Intel is buying back a 49% equity interest in the joint venture related to its Fab 34 in Ireland for $14.2 billion.
In 2024, Apollo-managed funds and affiliates led an $11.2 billion investment to acquire a 49% equity interest in a joint venture entity related to Fab 34.
The transaction was designed to provide Intel with financial flexibility and enabled the company to unlock and redeploy capital to advance the buildout of Intel 4 and Intel 3 in Europe, and of Intel 18A in the U.S.
“We thank Apollo for their ongoing partnership on our journey to build a world-class wafer fabrication and advanced packaging foundry anchored in trust, consistency, and execution,” said Intel CFO David Zinsner in a statement. “Our 2024 agreement was the right structure at the right time and provided Intel with meaningful flexibility, enabling us to accelerate critical initiatives. Today, we have a stronger balance sheet, improved financial discipline and an evolved business strategy. We appreciate Apollo’s continued collaboration to reach this outcome as we realign our capital structure with our long-term strategy.”

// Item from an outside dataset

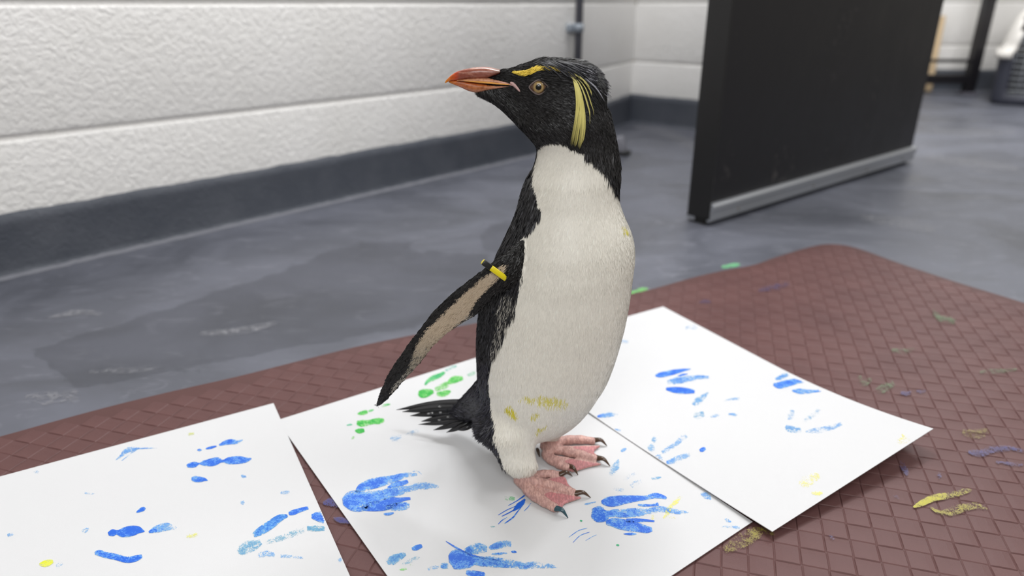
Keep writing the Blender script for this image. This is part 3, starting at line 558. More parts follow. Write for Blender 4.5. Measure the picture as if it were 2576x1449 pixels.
def classify(P, Nn, jit):
    """plumage colour at points"""
    n = len(P); q = proj(P) + jit*rng.normal(size=(n, 2)); view = CAM - P; facing = np.einsum('ij,ij->i', view, Nn) > 0
    C = np.tile(np.array([.0125, .0115, .0115]), (n, 1)); 
    fl = np.zeros(n, bool); cand = (q[:, 0] < 1330) & (q[:, 1] > 580) & (q[:, 1] < 1060)
    for i in np.nonzero(cand)[0]:
        v = Vector(P[i]); a = flb.find_nearest(v)[3]; b = bdb.find_nearest(v)[3]
        fl[i] = a < b - .0006
    wh = inpoly(q, WHITE) & facing & ~fl
    bc = YP + .0*q[:, 0]; cx = np.interp(q[:, 1], [r[0] for r in rows], [(r[1] + r[2])/2 + .25*(r[2]-r[1]) for r in rows])
    wh |= (~facing) & (q[:, 1] > 482) & (q[:, 0] > cx) & ~fl
    wh |= (~facing) & (q[:, 1] > 1062) & (q[:, 0] > 1290) & ~fl
    C[wh] = (.84, .805, .72)
    bl = ~wh & ~fl; C[bl & (q[:, 1] > 430)] = (.0125, .012, .0135)
    C[bl & (q[:, 1] > 900)] = (.015, .0145, .02)
    sp = inpoly(q, SPECK) & facing & ~fl & (rng.random(n) < .34); C[sp] = (.36, .34, .3)
    st = inpoly(q, STRIPE) & fl & facing; f = np.clip((q[:, 1] - 830)/110, 0, 1)[:, None]
    C[st] = ((.56, .45, .33)*(1 - f) + np.array([.30, .27, .21])*f)[st]
    mix = st & (rng.random(n) < np.clip((q[:, 1] - 870)/140, 0, .6)); C[mix] = (.06, .06, .06)
    te = fl & facing & ~st & (q[:, 1] > 790) & inpoly(q, [(x + 16, y - 2) for x, y in FB] + [(x - 9, y - 7) for x, y in FB[::-1]]) & (q[:, 1] < 985); C[te & (rng.random(n) < .6)] = (.40, .37, .32)
    for k_, pol in enumerate(YEL):
        m_ = inpoly(q, pol) & facing & wh & (rng.random(n) < (.9 if k_ in (0, 4) else .62)); C[m_] = (.70, .61, .04) if k_ in (0, 4) else (.70, .63, .14)
    return C, wh, fl, q, facing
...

The repurchase of the 49% JV stake is expected to be funded through cash on hand and proceeds from the issuance of new debt of approximately $6.5 billion. The transaction is expected to be accretive to ongoing EPS while strengthening Intel’s credit profile in 2027 and beyond. Intel continues to expect it will retire debt maturities as they come due in 2026 and 2027.
Ireland and Fab 34 remain central to Intel’s global manufacturing footprint and current and future product roadmap. Fab 34 is a high-volume semiconductor fabrication facility for products utilizing the Intel 4 and Intel 3 process technologies, including Intel Core Ultra and Intel Xeon 6 processors. Intel continues to make significant capital investments in its Ireland campus to expand manufacturing capacity, strengthen execution, and deliver for customers building next-generation AI-enabled systems.